Jorge Cossa, jovem licenciado em Filosofia pela Universidade Eduardo Mondlane (UEM) é a prova inequívoca do quanto é difícil ter emprego no país. Licenciado há seis anos, o jovem de 31 anos de idade, revelou não ter mais esperança de um dia conseguir algum emprego, pois desde que terminou os estudos, a sua rotina tem sido apenas de submeter o curriculum em várias instituições, porém até aqui nunca teve uma resposta satisfatória.

“Em alguns casos até já fui chamado para entrevista, mas nunca passou disso para trabalhar”, revelou Jorge Cossa.

Dados do INE indicam que a pobreza aumentou nos últimos anos, sendo que há muitos moçambicanos vivendo com abaixo de um dólar por dia. O último Inquérito Orçamental Familiar (IOF 2019/2020) revelou também que apesar da pobreza continuar a imperar em muitas famílias moçambicanas, a taxa de desemprego, caiu de 20,7% no relatório de 2014/15 para 17,5% em 2019/20.
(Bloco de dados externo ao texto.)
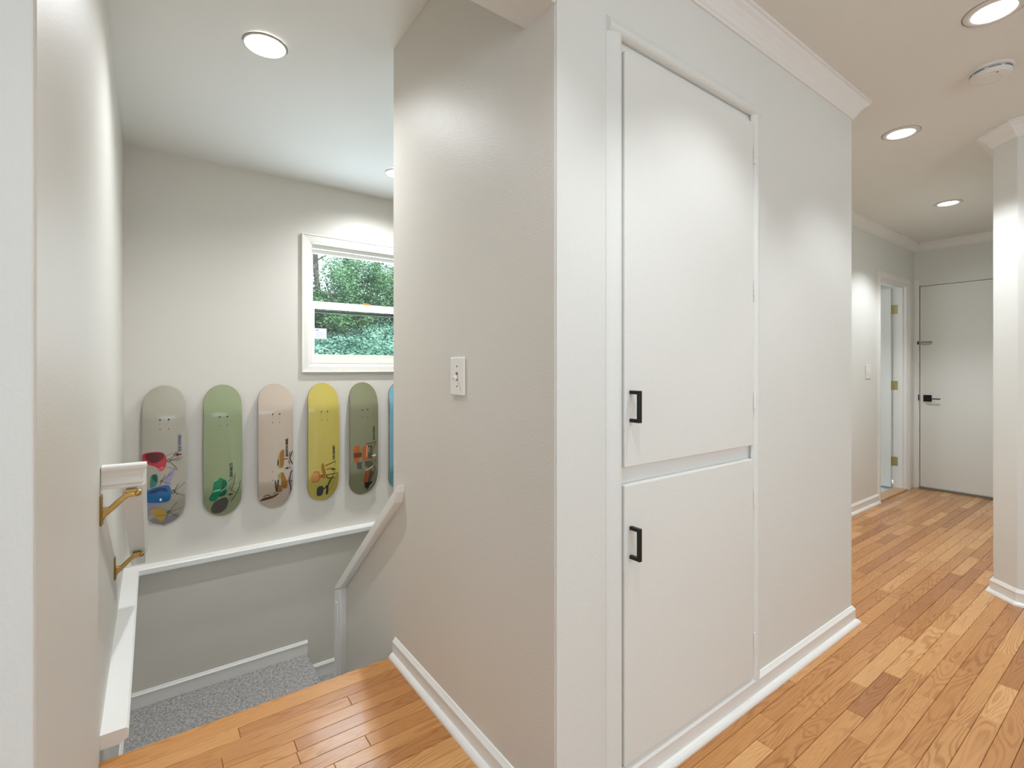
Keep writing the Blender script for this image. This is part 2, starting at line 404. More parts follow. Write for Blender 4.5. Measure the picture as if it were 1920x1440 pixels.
# ledge moulding of back wall and left wall
LG = [(0, .028), (.050, .028), (.056, .034), (.070, .040), (.070, .066), (.064, .073), (0, .073)]
struct('trim_4', SW([(XG, 1.965), (XG, YB), (3.6, YB)], LG, -1), M['trim'], 'white ledge moulding below the skateboards and along the left stair wall')
# landing baseboards
LB = [(0, 0), (.012, 0), (.012, .066), (.015, .069), (.015, .076), (.009, .082), (.006, .088), (0, .090)]
ZL = -.735
struct('baseboard_landing', SW([(XG, 2.73, ZL), (XG, YB, ZL), (.852, YB, ZL)], LB, -1), M['trim'], 'white baseboard above the carpeted stair landing')
RI, TR = .1838, .27
for i in range(3):
    x0 = .852 + i * TR
    struct('baseboard_step_%s' % ['upper', 'middle', 'lower'][i], SW([(x0 + .002, YB, ZL - RI * (i + 1)), (x0 + TR, YB, ZL - RI * (i + 1))], LB, -1), M['trim'], 'short white baseboard beside %s carpeted step below the landing' % ['the first', 'the second', 'the third'][i])
# skirt board on the right stair wall
tag(obj('stair_skirt_board', PR([(1.955, .03), (2.655, -.47), (2.655, -.735), (1.955, -.25)], 'x', XD - .006, XD + .004), M['greige']), 'thin painted skirt board sloping down the right stair wall', 'skirt board')

# ------------------------------------------------------------------ carpeted stairs
st = empty('carpeted_staircase', (.36, 2.3, 0), 'grey carpeted stairs turning right at the landing below the skateboards', 'stairs')
for i in range(3):
    y0 = 1.925 + i * .268
    bm = B(XG + .001, XD - .007, y0, y0 + .268 + .02, LOW + .5, -RI * (i + 1)); obj('step', bm, M['carpet'], st, bevel=.012, seg=3)
yl = 1.925 + 3 * .268
obj('landing', B(XG + .001, .852, yl, YB - .001, ZL - .25, ZL), M['carpet'], st, bevel=.014, seg=3)
for i in range(8):
    x0 = .852 + i * TR - .01
    obj('step', B(x0, x0 + TR + .03, YD + .001 if i > 0 else 2.705, YB - .001, max(LOW, ZL - RI * (i + 1) - .4), ZL - RI * (i + 1)), M['carpet'], st, bevel=.012, seg=3)
struct('floor_lower', B(XG - .1, 3.7, YD - .2, YB + .15, LOW - .1, LOW + .02), M['carpet'], 'carpeted floor at the foot of the stairs')

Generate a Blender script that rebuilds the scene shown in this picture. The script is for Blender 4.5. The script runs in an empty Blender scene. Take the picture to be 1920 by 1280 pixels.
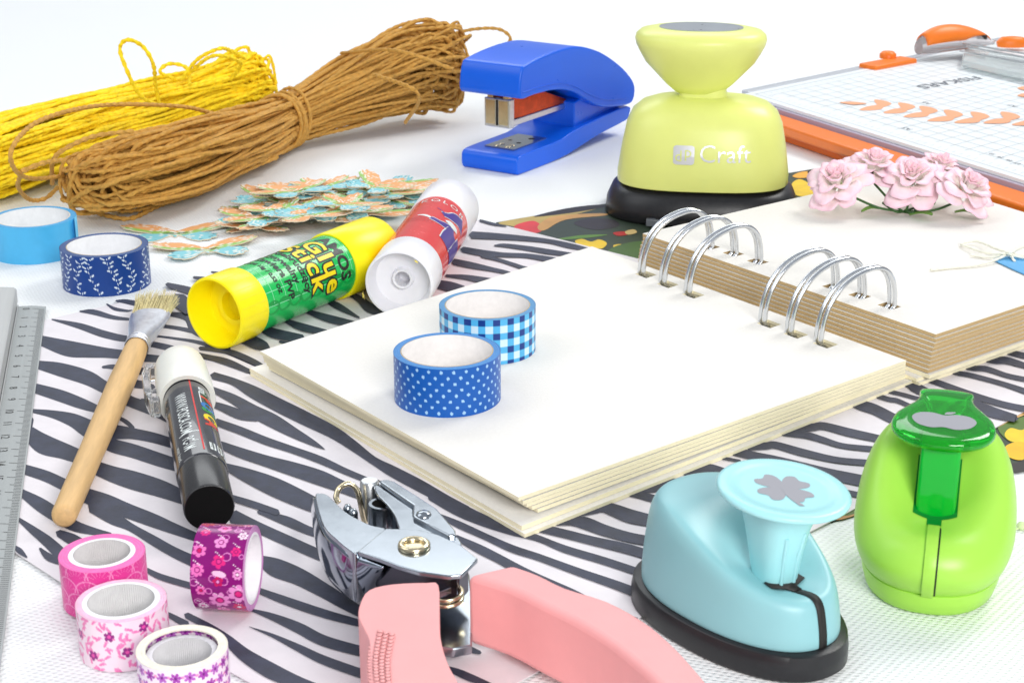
import bpy, bmesh, math, random
import numpy as np
from mathutils import Vector, Matrix

# ------------------------------------------------------------------ scene, camera, light (1 unit = 1 cm)
SC = bpy.context.scene
SC.unit_settings.system = 'METRIC'
SC.unit_settings.scale_length = 0.01
COL = SC.collection
CAM_H, PITCH, FPX = 19.6, math.radians(20), 3086.0
cam = bpy.data.cameras.new('camera')
cam.lens = FPX / 1920 * 36
cam.sensor_width = 36
cam.clip_start = 1.0
cam.clip_end = 2000
cam.dof.use_dof = True
cam.dof.focus_distance = 52
cam.dof.aperture_fstop = 0.62
cam_o = bpy.data.objects.new('camera', cam)
COL.objects.link(cam_o)
cam_o.location = (0, 0, CAM_H)
cam_o.rotation_euler = (math.pi / 2 - PITCH, 0, 0)
SC.camera = cam_o

world = bpy.data.worlds.new('World')
SC.world = world
world.use_nodes = True
wn, wl = world.node_tree.nodes, world.node_tree.links
bg = wn['Background']
tc = wn.new('ShaderNodeTexCoord')
sep = wn.new('ShaderNodeSeparateXYZ')
rmp = wn.new('ShaderNodeValToRGB')
wl.new(tc.outputs['Generated'], sep.inputs[0])
wl.new(sep.outputs['Z'], rmp.inputs[0])
wl.new(rmp.outputs[0], bg.inputs[0])
e = rmp.color_ramp.elements
e[0].position = 0.0; e[0].color = (0.58, 0.60, 0.63, 1)
e[1].position = 0.9; e[1].color = (0.84, 0.9, 1.0, 1)
e2 = e.new(0.18); e2.color = (0.62, 0.65, 0.70, 1)
bg.inputs[1].default_value = 0.54


def area(name, loc, target, size, power, color):
    l = bpy.data.lights.new(name, 'AREA')
    l.shape = 'RECTANGLE'; l.size, l.size_y = size
    l.energy = power; l.color = color
    o = bpy.data.objects.new(name, l)
    COL.objects.link(o)
    o.location = loc
    o.rotation_euler = (Vector(target) - Vector(loc)).to_track_quat('-Z', 'Y').to_euler()
    return o


area('softbox_key', (75, 115, 95), (2, 60, 0), (46, 46), 84000, (1.0, 0.985, 0.96))
area('softbox_fill', (-85, 45, 90), (0, 62, 0), (80, 80), 42000, (0.95, 0.98, 1.0))
area('softbox_back', (-25, 200, 120), (-10, 105, 0), (170, 60), 112000, (0.96, 0.99, 1.0))
area('softbox_front', (28, -50, 52), (2, 60, 0), (46, 34), 104000, (1.0, 0.99, 0.97))
SC.view_settings.view_transform = 'Standard'
SC.view_settings.look = 'None'
SC.view_settings.exposure = -0.08
SC.view_settings.gamma = 1.0
SC.cycles.max_bounces = 8
SC.cycles.transmission_bounces = 8
SC.cycles.use_denoising = True

rnd = random.Random(11)
NR = np.random.RandomState(5)


# ------------------------------------------------------------------ helpers
def G(px, py, z=0.0):
    """ground point (at height z) seen at photo pixel px, py"""
    a, b = px - 960, 640 - py
    dy = FPX * math.cos(PITCH) + b * math.sin(PITCH)
    dz = -FPX * math.sin(PITCH) + b * math.cos(PITCH)
    t = (z - CAM_H) / dz
    return Vector((a * t, dy * t, z))


def lin(c):
    c = c / 255.0
    return c / 12.92 if c <= 0.04045 else ((c + 0.055) / 1.055) ** 2.4


def C(r, g, b, k=0.88):
    return (lin(r) * k, lin(g) * k, lin(b) * k)


MATS = {}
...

A este respeito, o relatório do Banco Africano de Desenvolvimento (BAD) sobre “Perspectivas Económicas para África 2021”, divulgado em Março deste ano, revelou que só no ano passado, a recessão económica do país empurrou mais de 850 mil pessoas para baixo do limiar da pobreza, aumentando para 63,7% da população.

No olhar do economista Egas Daniel, os modelos de desenvolvimento adoptados pelo governo desde o período pós independência, embora sejam em parte funcionais, pecam ainda por não serem inclusivos. “Há que repensar num modelo de desenvolvimento económico inclusivo para que Moçambique consiga sair desse marasmo”, defende Daniel, frisando que: “a curto prazo, os programas de protecção social devem ser ampliados, incluindo assistência alimentar, para apoiar os empresários informais (autónomos). Intervenções específicas também são necessárias para apoiar as mulheres e aliviar as desigualdades de género existentes, incluindo a expansão do acesso a financiamentos e insumos, e o aproveitamento do poder da tecnologia móvel”.

“A longo prazo, o país precisa de diversificar a sua economia saindo do actual crescimento impulsionado pelos megaprojectos em direção a uma economia mais interconectada e competitiva, pois, uma economia mais diversificada e inclusiva pode mitigar o impacto desses choques externos e permitir que mais moçambicanos beneficiem do crescimento económico”, atenta.

Não obstante, para Egas Daniel, estas medidas serão importantes para impulsionar os principais motores da inclusão, aumentando o acesso a serviços básicos, “tais como educação, saúde, saneamento, electricidade, bem como o acesso a mercados de trabalho e meios de produção, o que, por sua vez, poderia melhorar os indicadores sociais”.